▸ **Exercise task**: Transcribe only the lines from the line with "3.9, M['soffit'], bld)" through the line with "# right wing", exactly, counting both of those lines as part of the stretch.

▸ **Supplied data**:

+--

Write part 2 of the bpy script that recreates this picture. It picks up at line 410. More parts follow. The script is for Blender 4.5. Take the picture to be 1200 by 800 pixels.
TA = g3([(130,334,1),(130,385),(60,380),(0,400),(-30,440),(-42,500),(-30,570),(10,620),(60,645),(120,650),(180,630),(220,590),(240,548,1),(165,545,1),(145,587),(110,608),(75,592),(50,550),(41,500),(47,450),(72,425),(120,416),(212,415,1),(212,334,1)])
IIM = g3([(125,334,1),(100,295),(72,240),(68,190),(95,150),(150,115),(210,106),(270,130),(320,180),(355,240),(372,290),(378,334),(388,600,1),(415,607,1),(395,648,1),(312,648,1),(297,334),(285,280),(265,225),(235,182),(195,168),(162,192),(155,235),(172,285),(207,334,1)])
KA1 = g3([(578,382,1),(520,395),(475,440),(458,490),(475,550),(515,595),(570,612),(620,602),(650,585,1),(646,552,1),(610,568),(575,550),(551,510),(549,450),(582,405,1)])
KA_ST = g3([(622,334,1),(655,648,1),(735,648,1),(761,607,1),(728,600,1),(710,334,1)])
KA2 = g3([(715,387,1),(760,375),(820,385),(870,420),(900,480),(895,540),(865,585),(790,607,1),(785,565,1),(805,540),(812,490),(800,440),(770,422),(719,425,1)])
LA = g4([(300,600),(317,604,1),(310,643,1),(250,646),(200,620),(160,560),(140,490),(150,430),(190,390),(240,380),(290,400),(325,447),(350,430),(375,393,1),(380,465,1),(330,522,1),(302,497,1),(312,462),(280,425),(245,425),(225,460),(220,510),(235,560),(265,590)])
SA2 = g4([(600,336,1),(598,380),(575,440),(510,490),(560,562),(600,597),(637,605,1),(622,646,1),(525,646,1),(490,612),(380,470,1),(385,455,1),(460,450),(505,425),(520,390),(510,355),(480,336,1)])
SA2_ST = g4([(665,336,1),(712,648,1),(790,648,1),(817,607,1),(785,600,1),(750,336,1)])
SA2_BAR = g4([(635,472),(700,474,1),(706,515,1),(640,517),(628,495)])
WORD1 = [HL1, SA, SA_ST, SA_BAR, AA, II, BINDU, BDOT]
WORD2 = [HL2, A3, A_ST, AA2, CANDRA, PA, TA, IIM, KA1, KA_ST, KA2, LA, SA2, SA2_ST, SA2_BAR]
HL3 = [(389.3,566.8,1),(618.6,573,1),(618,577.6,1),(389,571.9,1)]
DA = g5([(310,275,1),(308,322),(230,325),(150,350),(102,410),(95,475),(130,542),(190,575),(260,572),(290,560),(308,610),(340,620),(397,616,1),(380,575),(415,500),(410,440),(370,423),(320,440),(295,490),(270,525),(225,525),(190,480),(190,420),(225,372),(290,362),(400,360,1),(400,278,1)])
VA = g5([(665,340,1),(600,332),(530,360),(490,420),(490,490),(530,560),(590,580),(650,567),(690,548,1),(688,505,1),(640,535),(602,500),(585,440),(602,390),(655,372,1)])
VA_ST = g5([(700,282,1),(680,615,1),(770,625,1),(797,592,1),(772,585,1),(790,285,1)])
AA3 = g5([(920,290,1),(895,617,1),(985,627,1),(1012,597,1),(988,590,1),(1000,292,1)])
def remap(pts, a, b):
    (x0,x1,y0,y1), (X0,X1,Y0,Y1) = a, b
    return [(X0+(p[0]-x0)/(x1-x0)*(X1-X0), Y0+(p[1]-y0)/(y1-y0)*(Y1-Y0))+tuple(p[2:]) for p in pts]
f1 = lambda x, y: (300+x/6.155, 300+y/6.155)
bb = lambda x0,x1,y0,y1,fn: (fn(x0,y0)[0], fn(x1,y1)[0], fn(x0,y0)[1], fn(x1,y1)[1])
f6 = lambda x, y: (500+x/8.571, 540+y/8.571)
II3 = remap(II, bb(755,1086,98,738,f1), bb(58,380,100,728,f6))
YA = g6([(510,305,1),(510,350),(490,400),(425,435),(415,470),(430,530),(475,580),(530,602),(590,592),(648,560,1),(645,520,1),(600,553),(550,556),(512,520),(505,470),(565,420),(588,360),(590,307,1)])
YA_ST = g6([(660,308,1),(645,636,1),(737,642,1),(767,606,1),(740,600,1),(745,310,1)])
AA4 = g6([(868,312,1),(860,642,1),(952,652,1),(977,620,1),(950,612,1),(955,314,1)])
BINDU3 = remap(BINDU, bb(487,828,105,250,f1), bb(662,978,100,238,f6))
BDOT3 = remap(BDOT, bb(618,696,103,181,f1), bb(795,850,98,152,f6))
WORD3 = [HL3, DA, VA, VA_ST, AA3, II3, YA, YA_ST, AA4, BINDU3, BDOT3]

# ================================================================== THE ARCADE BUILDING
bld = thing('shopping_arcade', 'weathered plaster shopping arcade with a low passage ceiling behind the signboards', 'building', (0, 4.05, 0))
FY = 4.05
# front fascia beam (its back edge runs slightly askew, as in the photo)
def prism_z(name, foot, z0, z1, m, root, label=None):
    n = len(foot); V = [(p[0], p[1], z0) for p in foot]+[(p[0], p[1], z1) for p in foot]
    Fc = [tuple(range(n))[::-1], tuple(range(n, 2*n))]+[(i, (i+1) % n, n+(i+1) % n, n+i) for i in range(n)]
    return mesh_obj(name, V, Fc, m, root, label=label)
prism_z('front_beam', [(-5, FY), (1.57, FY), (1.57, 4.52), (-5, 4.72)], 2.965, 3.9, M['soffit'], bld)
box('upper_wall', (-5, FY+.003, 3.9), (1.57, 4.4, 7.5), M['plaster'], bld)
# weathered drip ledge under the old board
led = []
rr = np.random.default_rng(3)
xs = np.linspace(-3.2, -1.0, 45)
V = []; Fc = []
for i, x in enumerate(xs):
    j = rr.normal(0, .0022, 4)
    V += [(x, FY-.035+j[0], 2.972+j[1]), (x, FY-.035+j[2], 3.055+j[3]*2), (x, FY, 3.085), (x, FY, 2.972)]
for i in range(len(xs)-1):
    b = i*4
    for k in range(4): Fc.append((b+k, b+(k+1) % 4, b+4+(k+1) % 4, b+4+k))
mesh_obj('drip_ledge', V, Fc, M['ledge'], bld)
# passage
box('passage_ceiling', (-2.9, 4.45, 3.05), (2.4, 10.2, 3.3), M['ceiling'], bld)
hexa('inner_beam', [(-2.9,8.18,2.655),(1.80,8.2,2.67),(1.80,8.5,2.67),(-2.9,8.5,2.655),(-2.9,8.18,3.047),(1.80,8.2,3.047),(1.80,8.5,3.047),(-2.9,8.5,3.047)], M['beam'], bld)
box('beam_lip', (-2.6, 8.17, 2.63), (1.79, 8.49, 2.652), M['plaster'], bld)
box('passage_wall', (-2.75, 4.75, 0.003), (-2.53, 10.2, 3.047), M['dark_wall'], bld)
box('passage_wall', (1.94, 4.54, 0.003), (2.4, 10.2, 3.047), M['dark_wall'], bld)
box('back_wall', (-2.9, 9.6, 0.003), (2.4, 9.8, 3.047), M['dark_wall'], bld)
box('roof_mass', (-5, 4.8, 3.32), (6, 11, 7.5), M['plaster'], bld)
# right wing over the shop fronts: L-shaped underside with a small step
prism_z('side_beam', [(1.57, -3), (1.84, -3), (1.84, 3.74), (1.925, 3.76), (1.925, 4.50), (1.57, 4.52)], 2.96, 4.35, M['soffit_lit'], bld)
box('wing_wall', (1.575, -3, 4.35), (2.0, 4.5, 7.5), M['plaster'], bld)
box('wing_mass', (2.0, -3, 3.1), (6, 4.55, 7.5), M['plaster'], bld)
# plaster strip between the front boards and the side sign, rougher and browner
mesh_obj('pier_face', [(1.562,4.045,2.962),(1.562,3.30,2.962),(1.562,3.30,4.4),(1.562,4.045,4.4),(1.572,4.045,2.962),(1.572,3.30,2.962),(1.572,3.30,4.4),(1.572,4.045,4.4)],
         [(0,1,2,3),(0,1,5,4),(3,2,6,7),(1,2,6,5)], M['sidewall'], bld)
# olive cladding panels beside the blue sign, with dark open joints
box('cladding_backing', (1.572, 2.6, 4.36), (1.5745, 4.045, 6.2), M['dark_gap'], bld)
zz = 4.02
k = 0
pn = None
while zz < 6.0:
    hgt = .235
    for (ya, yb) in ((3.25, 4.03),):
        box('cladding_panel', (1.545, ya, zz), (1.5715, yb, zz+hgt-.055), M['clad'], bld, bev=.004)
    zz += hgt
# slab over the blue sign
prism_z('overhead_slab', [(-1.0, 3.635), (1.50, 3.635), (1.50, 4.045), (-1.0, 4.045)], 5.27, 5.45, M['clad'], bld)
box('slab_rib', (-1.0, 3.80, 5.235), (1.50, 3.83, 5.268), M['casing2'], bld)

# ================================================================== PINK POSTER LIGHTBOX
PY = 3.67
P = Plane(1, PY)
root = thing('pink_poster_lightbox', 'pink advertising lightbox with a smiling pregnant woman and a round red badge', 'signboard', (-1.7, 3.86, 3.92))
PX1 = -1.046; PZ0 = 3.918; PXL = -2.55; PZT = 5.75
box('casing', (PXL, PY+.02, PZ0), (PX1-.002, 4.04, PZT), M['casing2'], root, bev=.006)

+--

▸ **Answer for the task**:
prism_z('front_beam', [(-5, FY), (1.57, FY), (1.57, 4.52), (-5, 4.72)], 2.965, 3.9, M['soffit'], bld)
box('upper_wall', (-5, FY+.003, 3.9), (1.57, 4.4, 7.5), M['plaster'], bld)
# weathered drip ledge under the old board
led = []
rr = np.random.default_rng(3)
xs = np.linspace(-3.2, -1.0, 45)
V = []; Fc = []
for i, x in enumerate(xs):
    j = rr.normal(0, .0022, 4)
    V += [(x, FY-.035+j[0], 2.972+j[1]), (x, FY-.035+j[2], 3.055+j[3]*2), (x, FY, 3.085), (x, FY, 2.972)]
for i in range(len(xs)-1):
    b = i*4
    for k in range(4): Fc.append((b+k, b+(k+1) % 4, b+4+(k+1) % 4, b+4+k))
mesh_obj('drip_ledge', V, Fc, M['ledge'], bld)
# passage
box('passage_ceiling', (-2.9, 4.45, 3.05), (2.4, 10.2, 3.3), M['ceiling'], bld)
hexa('inner_beam', [(-2.9,8.18,2.655),(1.80,8.2,2.67),(1.80,8.5,2.67),(-2.9,8.5,2.655),(-2.9,8.18,3.047),(1.80,8.2,3.047),(1.80,8.5,3.047),(-2.9,8.5,3.047)], M['beam'], bld)
box('beam_lip', (-2.6, 8.17, 2.63), (1.79, 8.49, 2.652), M['plaster'], bld)
box('passage_wall', (-2.75, 4.75, 0.003), (-2.53, 10.2, 3.047), M['dark_wall'], bld)
box('passage_wall', (1.94, 4.54, 0.003), (2.4, 10.2, 3.047), M['dark_wall'], bld)
box('back_wall', (-2.9, 9.6, 0.003), (2.4, 9.8, 3.047), M['dark_wall'], bld)
box('roof_mass', (-5, 4.8, 3.32), (6, 11, 7.5), M['plaster'], bld)
# right wing over the shop fronts: L-shaped underside with a small step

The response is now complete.